◆ **Exercise**:
Give the data below again, word for word.

◆ **Source excerpt**:
▼
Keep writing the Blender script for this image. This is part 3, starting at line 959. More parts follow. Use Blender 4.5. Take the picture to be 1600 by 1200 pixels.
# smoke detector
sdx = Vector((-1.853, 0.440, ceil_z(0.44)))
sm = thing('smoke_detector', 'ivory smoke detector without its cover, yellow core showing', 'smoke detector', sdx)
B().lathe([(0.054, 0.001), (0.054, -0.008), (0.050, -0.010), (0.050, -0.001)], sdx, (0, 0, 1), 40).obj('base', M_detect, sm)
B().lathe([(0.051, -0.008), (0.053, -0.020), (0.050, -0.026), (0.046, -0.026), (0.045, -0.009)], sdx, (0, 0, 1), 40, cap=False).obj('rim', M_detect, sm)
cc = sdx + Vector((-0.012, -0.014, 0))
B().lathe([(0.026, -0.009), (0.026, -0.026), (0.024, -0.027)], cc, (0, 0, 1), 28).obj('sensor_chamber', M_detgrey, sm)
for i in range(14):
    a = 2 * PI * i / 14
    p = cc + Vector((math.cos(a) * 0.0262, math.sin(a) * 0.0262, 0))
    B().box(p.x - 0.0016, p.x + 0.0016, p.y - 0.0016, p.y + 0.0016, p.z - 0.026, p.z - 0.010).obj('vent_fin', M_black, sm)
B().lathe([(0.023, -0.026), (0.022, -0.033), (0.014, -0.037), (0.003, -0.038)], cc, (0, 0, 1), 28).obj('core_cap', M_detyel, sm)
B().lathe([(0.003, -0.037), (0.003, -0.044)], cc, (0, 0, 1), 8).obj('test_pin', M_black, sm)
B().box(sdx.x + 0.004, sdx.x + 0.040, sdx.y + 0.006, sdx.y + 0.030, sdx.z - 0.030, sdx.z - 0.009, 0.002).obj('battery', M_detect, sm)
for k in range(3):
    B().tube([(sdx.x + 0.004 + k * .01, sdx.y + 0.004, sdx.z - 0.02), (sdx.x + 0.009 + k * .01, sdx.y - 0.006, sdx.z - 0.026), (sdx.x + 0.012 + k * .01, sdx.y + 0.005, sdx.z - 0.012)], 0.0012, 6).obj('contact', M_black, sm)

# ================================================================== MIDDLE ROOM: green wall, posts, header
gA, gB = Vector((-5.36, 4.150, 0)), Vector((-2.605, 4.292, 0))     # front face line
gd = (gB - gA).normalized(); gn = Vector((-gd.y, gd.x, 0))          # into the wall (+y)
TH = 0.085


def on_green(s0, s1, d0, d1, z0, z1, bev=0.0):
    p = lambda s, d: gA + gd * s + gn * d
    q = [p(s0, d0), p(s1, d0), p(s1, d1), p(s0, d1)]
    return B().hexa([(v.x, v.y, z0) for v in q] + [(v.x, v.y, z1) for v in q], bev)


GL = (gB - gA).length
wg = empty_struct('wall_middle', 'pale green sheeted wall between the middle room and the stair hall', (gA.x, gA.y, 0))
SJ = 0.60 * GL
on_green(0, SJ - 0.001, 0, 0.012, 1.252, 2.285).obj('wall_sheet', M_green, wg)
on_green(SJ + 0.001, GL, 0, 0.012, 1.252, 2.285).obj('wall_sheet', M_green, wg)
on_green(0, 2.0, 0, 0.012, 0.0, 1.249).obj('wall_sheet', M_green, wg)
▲
◆ **Solved problem**:
Keep writing the Blender script for this image. This is part 3, starting at line 959. More parts follow. Use Blender 4.5. Take the picture to be 1600 by 1200 pixels.
# smoke detector
sdx = Vector((-1.853, 0.440, ceil_z(0.44)))
sm = thing('smoke_detector', 'ivory smoke detector without its cover, yellow core showing', 'smoke detector', sdx)
B().lathe([(0.054, 0.001), (0.054, -0.008), (0.050, -0.010), (0.050, -0.001)], sdx, (0, 0, 1), 40).obj('base', M_detect, sm)
B().lathe([(0.051, -0.008), (0.053, -0.020), (0.050, -0.026), (0.046, -0.026), (0.045, -0.009)], sdx, (0, 0, 1), 40, cap=False).obj('rim', M_detect, sm)
cc = sdx + Vector((-0.012, -0.014, 0))
B().lathe([(0.026, -0.009), (0.026, -0.026), (0.024, -0.027)], cc, (0, 0, 1), 28).obj('sensor_chamber', M_detgrey, sm)
for i in range(14):
    a = 2 * PI * i / 14
    p = cc + Vector((math.cos(a) * 0.0262, math.sin(a) * 0.0262, 0))
    B().box(p.x - 0.0016, p.x + 0.0016, p.y - 0.0016, p.y + 0.0016, p.z - 0.026, p.z - 0.010).obj('vent_fin', M_black, sm)
B().lathe([(0.023, -0.026), (0.022, -0.033), (0.014, -0.037), (0.003, -0.038)], cc, (0, 0, 1), 28).obj('core_cap', M_detyel, sm)
B().lathe([(0.003, -0.037), (0.003, -0.044)], cc, (0, 0, 1), 8).obj('test_pin', M_black, sm)
B().box(sdx.x + 0.004, sdx.x + 0.040, sdx.y + 0.006, sdx.y + 0.030, sdx.z - 0.030, sdx.z - 0.009, 0.002).obj('battery', M_detect, sm)
for k in range(3):
    B().tube([(sdx.x + 0.004 + k * .01, sdx.y + 0.004, sdx.z - 0.02), (sdx.x + 0.009 + k * .01, sdx.y - 0.006, sdx.z - 0.026), (sdx.x + 0.012 + k * .01, sdx.y + 0.005, sdx.z - 0.012)], 0.0012, 6).obj('contact', M_black, sm)

# ================================================================== MIDDLE ROOM: green wall, posts, header
gA, gB = Vector((-5.36, 4.150, 0)), Vector((-2.605, 4.292, 0))     # front face line
gd = (gB - gA).normalized(); gn = Vector((-gd.y, gd.x, 0))          # into the wall (+y)
TH = 0.085


def on_green(s0, s1, d0, d1, z0, z1, bev=0.0):
    p = lambda s, d: gA + gd * s + gn * d
    q = [p(s0, d0), p(s1, d0), p(s1, d1), p(s0, d1)]
    return B().hexa([(v.x, v.y, z0) for v in q] + [(v.x, v.y, z1) for v in q], bev)


GL = (gB - gA).length
wg = empty_struct('wall_middle', 'pale green sheeted wall between the middle room and the stair hall', (gA.x, gA.y, 0))
SJ = 0.60 * GL
on_green(0, SJ - 0.001, 0, 0.012, 1.252, 2.285).obj('wall_sheet', M_green, wg)
on_green(SJ + 0.001, GL, 0, 0.012, 1.252, 2.285).obj('wall_sheet', M_green, wg)
on_green(0, 2.0, 0, 0.012, 0.0, 1.249).obj('wall_sheet', M_green, wg)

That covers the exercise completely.